WRITTEN TASK
Reproduce exactly, and only, the lines running from the start of the entries below to the line containing "# eye height".

*****

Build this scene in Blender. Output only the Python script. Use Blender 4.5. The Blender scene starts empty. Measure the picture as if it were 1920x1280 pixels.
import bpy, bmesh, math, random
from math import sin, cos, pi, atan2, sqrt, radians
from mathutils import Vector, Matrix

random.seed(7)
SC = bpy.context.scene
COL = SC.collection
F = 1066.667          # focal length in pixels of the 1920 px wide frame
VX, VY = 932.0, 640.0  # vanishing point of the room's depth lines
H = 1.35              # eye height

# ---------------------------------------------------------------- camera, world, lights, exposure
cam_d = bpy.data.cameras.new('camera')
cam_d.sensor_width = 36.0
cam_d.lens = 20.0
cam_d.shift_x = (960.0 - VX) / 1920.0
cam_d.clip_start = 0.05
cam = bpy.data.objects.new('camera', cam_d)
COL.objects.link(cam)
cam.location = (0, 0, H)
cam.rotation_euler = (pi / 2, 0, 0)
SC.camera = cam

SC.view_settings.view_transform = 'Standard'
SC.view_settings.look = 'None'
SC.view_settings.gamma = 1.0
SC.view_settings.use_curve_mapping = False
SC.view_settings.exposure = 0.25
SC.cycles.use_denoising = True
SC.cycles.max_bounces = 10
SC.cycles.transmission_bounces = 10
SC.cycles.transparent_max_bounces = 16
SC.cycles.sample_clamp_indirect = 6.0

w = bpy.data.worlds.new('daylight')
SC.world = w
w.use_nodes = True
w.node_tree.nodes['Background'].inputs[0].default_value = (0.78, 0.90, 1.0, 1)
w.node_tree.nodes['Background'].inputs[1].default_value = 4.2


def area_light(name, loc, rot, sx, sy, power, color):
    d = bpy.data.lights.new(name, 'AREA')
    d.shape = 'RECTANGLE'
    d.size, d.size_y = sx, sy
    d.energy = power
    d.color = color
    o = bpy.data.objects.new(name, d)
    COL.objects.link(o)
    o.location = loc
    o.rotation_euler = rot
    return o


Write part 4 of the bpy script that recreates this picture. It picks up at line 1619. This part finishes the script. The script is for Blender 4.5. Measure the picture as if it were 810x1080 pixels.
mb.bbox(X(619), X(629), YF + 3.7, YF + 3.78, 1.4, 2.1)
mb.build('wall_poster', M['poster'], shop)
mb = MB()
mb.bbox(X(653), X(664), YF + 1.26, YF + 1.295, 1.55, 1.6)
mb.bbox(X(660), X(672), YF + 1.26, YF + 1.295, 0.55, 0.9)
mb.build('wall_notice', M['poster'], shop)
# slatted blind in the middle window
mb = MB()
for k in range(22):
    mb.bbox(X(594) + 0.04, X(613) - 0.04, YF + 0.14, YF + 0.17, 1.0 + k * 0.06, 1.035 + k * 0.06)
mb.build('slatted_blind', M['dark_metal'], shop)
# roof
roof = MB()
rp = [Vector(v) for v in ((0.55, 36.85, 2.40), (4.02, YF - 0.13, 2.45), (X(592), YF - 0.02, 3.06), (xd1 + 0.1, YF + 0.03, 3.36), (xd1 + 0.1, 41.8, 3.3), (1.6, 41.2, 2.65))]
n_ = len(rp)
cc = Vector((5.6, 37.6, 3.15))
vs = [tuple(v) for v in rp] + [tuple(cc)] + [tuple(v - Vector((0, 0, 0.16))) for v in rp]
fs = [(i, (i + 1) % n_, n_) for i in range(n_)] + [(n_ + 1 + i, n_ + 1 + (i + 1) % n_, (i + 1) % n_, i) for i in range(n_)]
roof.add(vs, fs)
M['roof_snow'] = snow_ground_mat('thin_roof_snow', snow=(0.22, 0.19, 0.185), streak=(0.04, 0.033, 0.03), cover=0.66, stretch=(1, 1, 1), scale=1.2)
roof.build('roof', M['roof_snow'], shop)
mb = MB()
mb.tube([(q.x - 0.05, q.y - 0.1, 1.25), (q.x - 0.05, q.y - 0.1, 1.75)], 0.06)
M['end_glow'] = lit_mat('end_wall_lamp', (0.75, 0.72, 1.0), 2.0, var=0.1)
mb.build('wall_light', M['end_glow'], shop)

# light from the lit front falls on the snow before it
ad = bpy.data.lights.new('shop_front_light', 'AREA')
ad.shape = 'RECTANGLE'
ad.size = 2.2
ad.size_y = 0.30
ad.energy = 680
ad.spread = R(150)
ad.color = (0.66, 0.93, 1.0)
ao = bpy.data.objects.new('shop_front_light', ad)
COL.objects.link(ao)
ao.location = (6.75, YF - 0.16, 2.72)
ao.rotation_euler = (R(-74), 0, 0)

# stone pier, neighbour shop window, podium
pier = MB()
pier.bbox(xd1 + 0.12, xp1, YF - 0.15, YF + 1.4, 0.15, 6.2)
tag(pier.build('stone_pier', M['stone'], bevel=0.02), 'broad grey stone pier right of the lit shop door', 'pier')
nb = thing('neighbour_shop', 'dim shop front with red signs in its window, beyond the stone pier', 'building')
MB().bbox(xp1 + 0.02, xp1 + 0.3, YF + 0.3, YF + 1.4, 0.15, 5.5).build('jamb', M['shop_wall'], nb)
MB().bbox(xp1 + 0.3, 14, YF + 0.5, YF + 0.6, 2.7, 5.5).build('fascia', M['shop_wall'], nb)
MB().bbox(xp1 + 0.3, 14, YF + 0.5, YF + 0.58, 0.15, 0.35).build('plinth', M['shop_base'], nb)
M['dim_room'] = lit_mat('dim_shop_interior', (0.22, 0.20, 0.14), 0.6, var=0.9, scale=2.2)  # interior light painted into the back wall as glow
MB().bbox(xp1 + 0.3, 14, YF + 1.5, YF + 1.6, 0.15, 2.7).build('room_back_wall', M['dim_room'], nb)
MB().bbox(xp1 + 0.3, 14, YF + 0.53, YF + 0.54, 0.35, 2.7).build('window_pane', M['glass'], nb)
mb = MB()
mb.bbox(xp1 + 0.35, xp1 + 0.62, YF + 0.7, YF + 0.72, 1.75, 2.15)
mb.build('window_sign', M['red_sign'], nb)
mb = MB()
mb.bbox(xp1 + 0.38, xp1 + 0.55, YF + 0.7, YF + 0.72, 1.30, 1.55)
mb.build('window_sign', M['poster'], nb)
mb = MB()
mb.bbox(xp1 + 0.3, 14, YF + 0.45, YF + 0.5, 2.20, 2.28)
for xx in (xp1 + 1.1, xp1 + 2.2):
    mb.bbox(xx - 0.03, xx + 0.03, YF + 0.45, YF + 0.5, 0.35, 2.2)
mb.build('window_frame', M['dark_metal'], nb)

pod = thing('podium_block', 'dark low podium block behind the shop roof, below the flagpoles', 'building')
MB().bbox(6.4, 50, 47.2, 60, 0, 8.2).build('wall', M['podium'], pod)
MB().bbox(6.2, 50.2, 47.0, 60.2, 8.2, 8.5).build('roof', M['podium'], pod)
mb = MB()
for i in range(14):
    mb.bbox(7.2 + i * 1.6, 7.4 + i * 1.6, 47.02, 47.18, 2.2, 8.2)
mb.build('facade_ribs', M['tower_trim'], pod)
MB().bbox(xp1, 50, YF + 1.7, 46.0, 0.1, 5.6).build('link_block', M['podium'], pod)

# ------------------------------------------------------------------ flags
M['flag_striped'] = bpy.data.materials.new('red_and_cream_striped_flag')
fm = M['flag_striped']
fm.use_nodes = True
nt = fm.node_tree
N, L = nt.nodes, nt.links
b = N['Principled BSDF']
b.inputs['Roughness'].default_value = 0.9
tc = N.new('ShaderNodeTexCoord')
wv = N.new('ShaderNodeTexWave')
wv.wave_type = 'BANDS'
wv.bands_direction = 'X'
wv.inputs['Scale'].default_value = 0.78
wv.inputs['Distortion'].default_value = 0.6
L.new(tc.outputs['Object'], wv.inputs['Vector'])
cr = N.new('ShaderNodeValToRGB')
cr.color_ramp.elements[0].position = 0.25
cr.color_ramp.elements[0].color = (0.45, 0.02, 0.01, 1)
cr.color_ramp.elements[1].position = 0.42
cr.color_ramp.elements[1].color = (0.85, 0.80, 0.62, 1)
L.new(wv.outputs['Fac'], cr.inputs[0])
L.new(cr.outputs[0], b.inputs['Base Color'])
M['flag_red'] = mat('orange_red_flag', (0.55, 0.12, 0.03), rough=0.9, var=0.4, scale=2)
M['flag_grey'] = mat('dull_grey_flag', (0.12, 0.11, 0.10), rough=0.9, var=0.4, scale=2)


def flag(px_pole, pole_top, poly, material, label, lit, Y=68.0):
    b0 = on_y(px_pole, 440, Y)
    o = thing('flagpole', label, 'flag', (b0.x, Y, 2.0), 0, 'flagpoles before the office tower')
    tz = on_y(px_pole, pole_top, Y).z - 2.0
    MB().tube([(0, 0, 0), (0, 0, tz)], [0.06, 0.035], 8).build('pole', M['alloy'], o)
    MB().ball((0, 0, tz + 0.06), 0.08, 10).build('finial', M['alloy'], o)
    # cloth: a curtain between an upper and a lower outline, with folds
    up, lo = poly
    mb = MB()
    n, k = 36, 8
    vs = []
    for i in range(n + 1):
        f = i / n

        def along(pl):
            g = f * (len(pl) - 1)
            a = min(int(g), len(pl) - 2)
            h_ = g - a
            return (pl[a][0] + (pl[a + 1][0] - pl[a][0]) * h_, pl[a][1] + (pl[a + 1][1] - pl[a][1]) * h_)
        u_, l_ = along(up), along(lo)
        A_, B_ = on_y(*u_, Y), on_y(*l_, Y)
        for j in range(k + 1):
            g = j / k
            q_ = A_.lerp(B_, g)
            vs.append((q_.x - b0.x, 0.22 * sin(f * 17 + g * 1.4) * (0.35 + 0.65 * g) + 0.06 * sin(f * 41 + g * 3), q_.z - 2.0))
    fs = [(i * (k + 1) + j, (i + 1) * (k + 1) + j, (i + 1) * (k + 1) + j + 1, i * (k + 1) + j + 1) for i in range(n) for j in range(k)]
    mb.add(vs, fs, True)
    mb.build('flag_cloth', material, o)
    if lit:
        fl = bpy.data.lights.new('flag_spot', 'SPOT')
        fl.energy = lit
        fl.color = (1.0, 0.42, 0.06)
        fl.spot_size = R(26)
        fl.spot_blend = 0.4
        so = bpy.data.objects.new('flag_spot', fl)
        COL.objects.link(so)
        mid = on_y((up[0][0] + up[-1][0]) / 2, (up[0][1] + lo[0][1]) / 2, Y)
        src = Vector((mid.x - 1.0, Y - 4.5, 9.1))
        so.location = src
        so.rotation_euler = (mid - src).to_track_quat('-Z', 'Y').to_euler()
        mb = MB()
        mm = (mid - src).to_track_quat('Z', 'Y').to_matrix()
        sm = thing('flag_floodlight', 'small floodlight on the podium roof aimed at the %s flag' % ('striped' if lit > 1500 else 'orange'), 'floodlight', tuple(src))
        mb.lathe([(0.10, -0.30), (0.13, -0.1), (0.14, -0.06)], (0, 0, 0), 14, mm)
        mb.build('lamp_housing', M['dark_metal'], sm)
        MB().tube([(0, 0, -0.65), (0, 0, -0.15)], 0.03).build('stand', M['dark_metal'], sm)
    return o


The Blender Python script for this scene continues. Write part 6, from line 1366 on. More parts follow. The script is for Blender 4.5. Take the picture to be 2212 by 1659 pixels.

*****

SOLUTION FOR THIS PROBLEM
Build this scene in Blender. Output only the Python script. Use Blender 4.5. The Blender scene starts empty. Measure the picture as if it were 1920x1280 pixels.
import bpy, bmesh, math, random
from math import sin, cos, pi, atan2, sqrt, radians
from mathutils import Vector, Matrix

random.seed(7)
SC = bpy.context.scene
COL = SC.collection
F = 1066.667          # focal length in pixels of the 1920 px wide frame
VX, VY = 932.0, 640.0  # vanishing point of the room's depth lines
H = 1.35              # eye height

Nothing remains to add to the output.